Wednesday, March 18, 2009

My Great Commission

It's just been a rough month. God's been in my business way too much for comfort--tearing down walls, knocking down entire rooms to their foundations and building them up again. My house is getting a major renovation that I never asked for. But, the results are good--exhausting, but good. I didn't know how to express everything I've been feeling, doing, experiencing, so I just started writing thoughts, and they somehow turned into some sort of free-form poem. I'm not a poet. Don't claim to be one. Don't want to be one. But, here a poem is anyway:

An entire wing,
A winding hall of
doors and windows
closed.

Firmly Shut.
Never a glimpse inside
at what was
or what could have been.

An entire history
left behind,
intentionally abandoned—
sealed for 15 years
But not

tightly enough
long enough
blotted out enough

for me to not hear
the call of God,
Him turning the knobs,
Breaking the seals,
Pushing up the clasps

Open, Open!
Go inside.

An opening of a tomb,
a glimpse in Pandora’s Box,
a stronghold crumbling—
All flooding in to
who I am now.

Names forgotten,
faces lost,
scars unearthed—
old injustices wash over anew.

I am not her.
They are not them.
Fear not.

New images replacing the old,
new stories overwriting their histories—
a burden,
a heart opening to the souls within

So many lost
So many needy
So many searching
So many without hope

Now an ardent desire to seek,
to open
to find.

I will plant the seed
for others to water.

2 comments:

  1. I love this analogy of a house, Jennifer.

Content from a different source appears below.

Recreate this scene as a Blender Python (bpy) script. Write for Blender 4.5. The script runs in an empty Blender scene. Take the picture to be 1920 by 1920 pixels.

C.S. Lewis uses the same analogy in "Mere Christianity" when he describes the way God completely rebuilds and reforms us, into more than we could have imagined. We may have only wanted to be a modest little cottage, but God has plans for us to be a palace, in which he can live...

    Beautiful poem. Keep writing :) We're certainly enjoying reading...

    Liza

    ReplyDelete
  2. Our pastor constantly references that book, but I've never read it; it you have a copy, I want to borrow it. Yeah--I only wanted a cute, modest little cottage--who knows what kind of house it will turn out to be!